Required work >> Write the data out again, character for character, with no images.

— START OF Data extract —

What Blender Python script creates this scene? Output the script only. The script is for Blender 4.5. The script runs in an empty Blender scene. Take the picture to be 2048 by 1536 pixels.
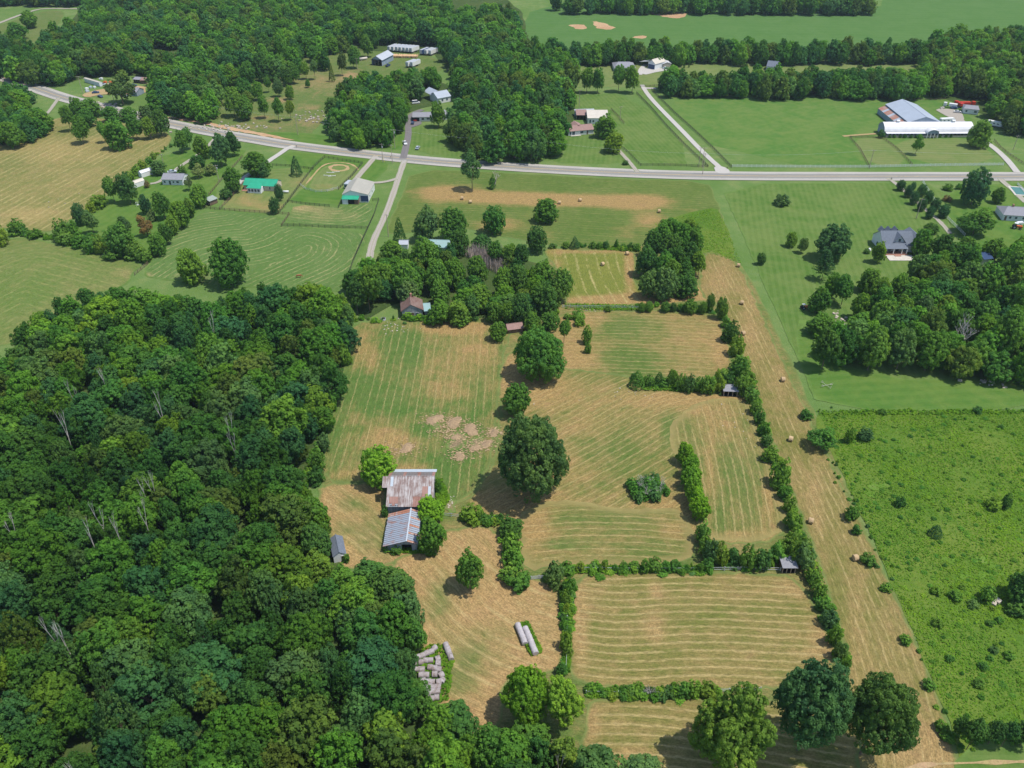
import bpy, math, random
import numpy as np
from mathutils import Vector, Matrix
from mathutils.geometry import delaunay_2d_cdt

# ------------------------------------------------------------------ camera
F_PX, PITCH, CAM_H = 1609.0, math.radians(35.2), 150.0
SC = bpy.context.scene
ROOT = SC.collection
cam_d = bpy.data.cameras.new("camera"); cam = bpy.data.objects.new("camera", cam_d); ROOT.objects.link(cam)
cam_d.sensor_width = 36.0; cam_d.lens = 36.0 * F_PX / 2048.0
cam_d.clip_start = 1.0; cam_d.clip_end = 20000.0
cam.location = (0, 0, CAM_H); cam.rotation_euler = (math.radians(90) - PITCH, 0, 0)
SC.camera = cam
# ------------------------------------------------------------------ sky and sun
SUN_EL, SUN_AZ = math.radians(67.0), math.radians(106.0)     # azimuth clockwise from +Y
W = bpy.data.worlds.new("World"); SC.world = W; W.use_nodes = True
nt = W.node_tree; nt.nodes.clear()
sk = nt.nodes.new("ShaderNodeTexSky"); sk.sky_type = 'NISHITA'; sk.sun_disc = False
sk.sun_elevation = SUN_EL; sk.sun_rotation = SUN_AZ; sk.altitude = 200.0; sk.air_density = 1.1; sk.dust_density = 0.9; sk.ozone_density = 1.6
bgn = nt.nodes.new("ShaderNodeBackground"); bgn.inputs[1].default_value = 0.15
wo = nt.nodes.new("ShaderNodeOutputWorld"); nt.links.new(sk.outputs[0], bgn.inputs[0]); nt.links.new(bgn.outputs[0], wo.inputs[0])
sd = bpy.data.lights.new("sun", 'SUN'); sd.energy = 4.2; sd.angle = math.radians(0.5); sd.color = (1.0, 0.955, 0.87)
so = bpy.data.objects.new("sun", sd); ROOT.objects.link(so); so.location = (200, 0, 300)
sdir = Vector((math.sin(SUN_AZ) * math.cos(SUN_EL), math.cos(SUN_AZ) * math.cos(SUN_EL), math.sin(SUN_EL)))
so.rotation_euler = sdir.to_track_quat('Z', 'Y').to_euler()
SC.view_settings.view_transform = 'Standard'; SC.view_settings.look = 'None'
SC.view_settings.gamma = 1.0; SC.view_settings.use_curve_mapping = False; SC.view_settings.exposure = 0.22
SC.render.engine = 'CYCLES'
SC.cycles.max_bounces = 5; SC.cycles.diffuse_bounces = 2; SC.cycles.glossy_bounces = 2; SC.cycles.transmission_bounces = 3
SC.cycles.transparent_max_bounces = 4; SC.cycles.volume_bounces = 0
SC.cycles.use_denoising = True

# ------------------------------------------------------------------ projection (photograph pixel <-> place)
CT, ST = math.cos(PITCH), math.sin(PITCH)
def G(px, py, h=0.0):
    x = (px - 1024.0) / F_PX; y = -(py - 768.0) / F_PX
    dx, dy, dz = x, CT + y * ST, -ST + y * CT
    t = (CAM_H - h) / -dz
    return Vector((dx * t, dy * t, h))
def P2(X, Y, Z=0.0):
    z = Y * CT - (Z - CAM_H) * ST; u = Y * ST + (Z - CAM_H) * CT
    return 1024.0 + F_PX * X / z, 768.0 - F_PX * u / z
def SCL(px, py):            # photograph pixels per metre at that ground point
    p = G(px, py); return F_PX / (p.y * CT + CAM_H * ST)
rng = np.random.default_rng(7)
R = random.Random(11)

# ------------------------------------------------------------------ object helpers
def link(o): ROOT.objects.link(o); return o
def tag(o, label=None, cat=None, group=None, kind=None):
    if label: o["label"] = label
    if cat: o["category"] = cat
    if group: o["group"] = group
    if kind: o["kind"] = kind
    return o
def thing(name, loc, rz=0.0, label=None, cat=None, group=None):
    o = bpy.data.objects.new(name, None); o.empty_display_size = 0.5; link(o)
    o.location = (loc[0], loc[1], loc[2] or 0.12); o.rotation_euler = (0, 0, rz)     # the field sheets lie up to 0.2 m above zero
    return tag(o, label, cat, group)
def mesh_obj(name, verts, faces, mats, parent=None, midx=None, smooth=False):
    me = bpy.data.meshes.new(name); me.from_pydata([tuple(v) for v in verts], [], faces)
    for m in (mats if isinstance(mats, (list, tuple)) else [mats]): me.materials.append(m)
    if midx: me.polygons.foreach_set("material_index", midx)
    if smooth: me.polygons.foreach_set("use_smooth", [True] * len(me.polygons))
    me.update()
    o = bpy.data.objects.new(name, me); link(o)
    if parent: o.parent = parent
    return o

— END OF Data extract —

Solution to the problem >>
What Blender Python script creates this scene? Output the script only. The script is for Blender 4.5. The script runs in an empty Blender scene. Take the picture to be 2048 by 1536 pixels.
import bpy, math, random
import numpy as np
from mathutils import Vector, Matrix
from mathutils.geometry import delaunay_2d_cdt

# ------------------------------------------------------------------ camera
F_PX, PITCH, CAM_H = 1609.0, math.radians(35.2), 150.0
SC = bpy.context.scene
ROOT = SC.collection
cam_d = bpy.data.cameras.new("camera"); cam = bpy.data.objects.new("camera", cam_d); ROOT.objects.link(cam)
cam_d.sensor_width = 36.0; cam_d.lens = 36.0 * F_PX / 2048.0
cam_d.clip_start = 1.0; cam_d.clip_end = 20000.0
cam.location = (0, 0, CAM_H); cam.rotation_euler = (math.radians(90) - PITCH, 0, 0)
SC.camera = cam
# ------------------------------------------------------------------ sky and sun
SUN_EL, SUN_AZ = math.radians(67.0), math.radians(106.0)     # azimuth clockwise from +Y
W = bpy.data.worlds.new("World"); SC.world = W; W.use_nodes = True
nt = W.node_tree; nt.nodes.clear()
sk = nt.nodes.new("ShaderNodeTexSky"); sk.sky_type = 'NISHITA'; sk.sun_disc = False
sk.sun_elevation = SUN_EL; sk.sun_rotation = SUN_AZ; sk.altitude = 200.0; sk.air_density = 1.1; sk.dust_density = 0.9; sk.ozone_density = 1.6
bgn = nt.nodes.new("ShaderNodeBackground"); bgn.inputs[1].default_value = 0.15
wo = nt.nodes.new("ShaderNodeOutputWorld"); nt.links.new(sk.outputs[0], bgn.inputs[0]); nt.links.new(bgn.outputs[0], wo.inputs[0])
sd = bpy.data.lights.new("sun", 'SUN'); sd.energy = 4.2; sd.angle = math.radians(0.5); sd.color = (1.0, 0.955, 0.87)
so = bpy.data.objects.new("sun", sd); ROOT.objects.link(so); so.location = (200, 0, 300)
sdir = Vector((math.sin(SUN_AZ) * math.cos(SUN_EL), math.cos(SUN_AZ) * math.cos(SUN_EL), math.sin(SUN_EL)))
so.rotation_euler = sdir.to_track_quat('Z', 'Y').to_euler()
SC.view_settings.view_transform = 'Standard'; SC.view_settings.look = 'None'
SC.view_settings.gamma = 1.0; SC.view_settings.use_curve_mapping = False; SC.view_settings.exposure = 0.22
SC.render.engine = 'CYCLES'
SC.cycles.max_bounces = 5; SC.cycles.diffuse_bounces = 2; SC.cycles.glossy_bounces = 2; SC.cycles.transmission_bounces = 3
SC.cycles.transparent_max_bounces = 4; SC.cycles.volume_bounces = 0
SC.cycles.use_denoising = True

# ------------------------------------------------------------------ projection (photograph pixel <-> place)
CT, ST = math.cos(PITCH), math.sin(PITCH)
def G(px, py, h=0.0):
    x = (px - 1024.0) / F_PX; y = -(py - 768.0) / F_PX
    dx, dy, dz = x, CT + y * ST, -ST + y * CT
    t = (CAM_H - h) / -dz
    return Vector((dx * t, dy * t, h))
def P2(X, Y, Z=0.0):
    z = Y * CT - (Z - CAM_H) * ST; u = Y * ST + (Z - CAM_H) * CT
    return 1024.0 + F_PX * X / z, 768.0 - F_PX * u / z
def SCL(px, py):            # photograph pixels per metre at that ground point
    p = G(px, py); return F_PX / (p.y * CT + CAM_H * ST)
rng = np.random.default_rng(7)
R = random.Random(11)

# ------------------------------------------------------------------ object helpers
def link(o): ROOT.objects.link(o); return o
def tag(o, label=None, cat=None, group=None, kind=None):
    if label: o["label"] = label
    if cat: o["category"] = cat
    if group: o["group"] = group
    if kind: o["kind"] = kind
    return o
def thing(name, loc, rz=0.0, label=None, cat=None, group=None):
    o = bpy.data.objects.new(name, None); o.empty_display_size = 0.5; link(o)
    o.location = (loc[0], loc[1], loc[2] or 0.12); o.rotation_euler = (0, 0, rz)     # the field sheets lie up to 0.2 m above zero
    return tag(o, label, cat, group)
def mesh_obj(name, verts, faces, mats, parent=None, midx=None, smooth=False):
    me = bpy.data.meshes.new(name); me.from_pydata([tuple(v) for v in verts], [], faces)
    for m in (mats if isinstance(mats, (list, tuple)) else [mats]): me.materials.append(m)
    if midx: me.polygons.foreach_set("material_index", midx)
    if smooth: me.polygons.foreach_set("use_smooth", [True] * len(me.polygons))
    me.update()
    o = bpy.data.objects.new(name, me); link(o)
    if parent: o.parent = parent
    return o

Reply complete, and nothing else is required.